Anche se da piccoli cantavamo “in via dei Matti numero 0”, da grandi sottovalutiamo la toponomastica, cioè l’importanza delle vie. Mettiamo distrattamente l’indirizzo nel navigatore dell’auto o nella app dello smartphone, ma non pensiamo più al fatto che la letteratura come la nostra vita, soprattutto nelle città, sono definite dalle vie, dai corsi, dai viali, dalle piazze, come infiniti punti cardinali utilizzabili a mo’ di bussole nel nostro naufragrare più o meno dolce nel mare delle emozioni e delle esperienze. Dai Ragazzi della via Pal a quelli di via Panisperna, dal Pasticciaccio brutto di via Merulana al delitto di via Poma, c’era chi la sera andava in via Veneto, come il compianto Eugenio Scalfari, e c’era chi cantava Porta Romana, come il signor G., o “il primo amore di via Canonica”, come il maestro Jannacci. Un interessante gruppo – diciamo – indie ha deciso addirittura di chiamarsi Eugenio in Via di Gioia (#daascoltare). La nostra prima casa, il nostro primo bacio, quell’incidente che poteva essere ben peggiore, la scuola del figlio, la multa immeritata, il primo lavoro, dove abitata nonno, dove c’era il circolo, dove quella persona lì chiamava sempre quando eri in quella via lì. E poi le metafore che si sprecano nel cammino accidentato, mentre cerchi la tua via, con un compagno o una compagna di strada, fino al viale del tramonto, “per altre vie, con le mani le mie” (@ Bertoli) e alla fine “did it my way”, come canta Frank Sinatra.
Questo è un altro, sottovalutato, modo per definire i nostri ricordi, diciamolo, le nostre relazioni, le nostre emozioni, i passaggi decisivi del nostro curriculum vitae. È un modo per dare il nome di un altro alle cose nostre. Via Murat per me, per esempio, suona bene e segna un passaggio tra un dentro e un fuori (la città), Maiocchi l’infanzia, Bronzetti l’adolescenza, Libia la laurea, e poi Padova e dei Transiti o fin su a del Casaletto e oggi Tamagno. Se invece abiti in una via dal cognome strano, spesso devi ripeterla quando dai l’indirizzo e prima poi cercherai chi era costui o costei. Perché poi noi in Italia mica scegliamo i numeri come in altri importanti posti del mondo, ché se non sei la Quinta strada non sei nessuno. Qui ci accapigliamo per il nome di una via perché, anche se non lo diamo molto a vedere, sappiamo benissimo che quel nome scritto sul marmo o sulla plastica biancazzurra non è soltanto un modo per non perdersi alla guida.

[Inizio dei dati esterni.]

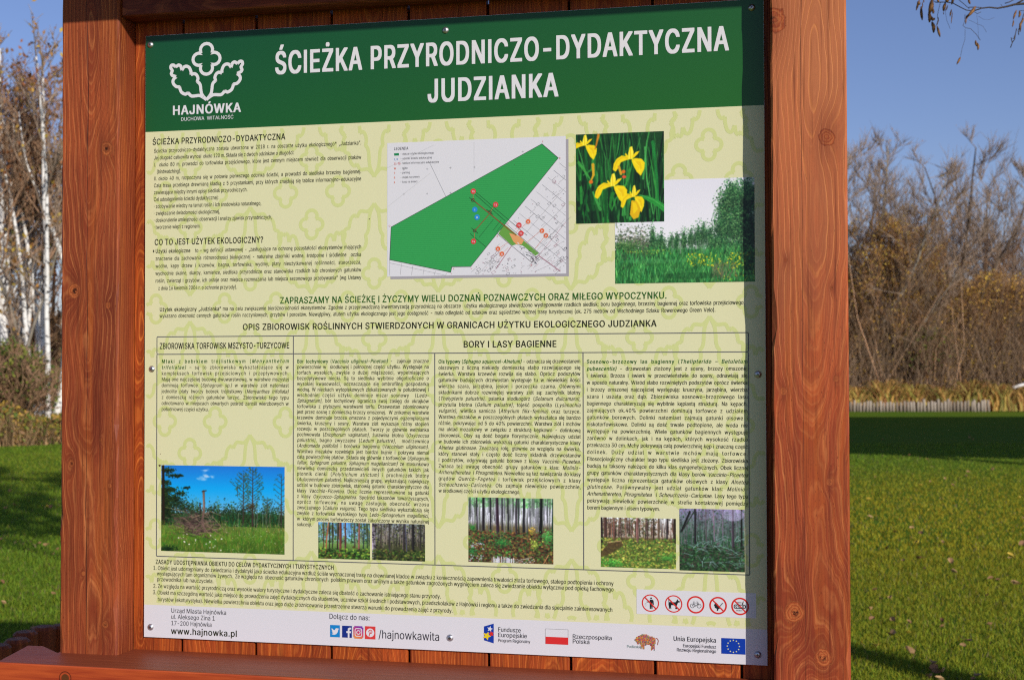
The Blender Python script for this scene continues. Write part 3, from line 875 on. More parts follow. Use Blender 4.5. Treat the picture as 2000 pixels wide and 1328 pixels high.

Con un pizzico di nostalgia mi sovviene che una via è un concetto collettivo, ci passiamo in tanti e quando chiedevi “mi dai il tuo indirizzo?”, a parte che non s’intendeva la mail, si apriva un mondo fatto non solo da lei o da lui; ora invece è tutto più individuale, unico, puntuale, rapido. Basta un attimo, davvero, che ci vuole, “ti mando la mia posizione”.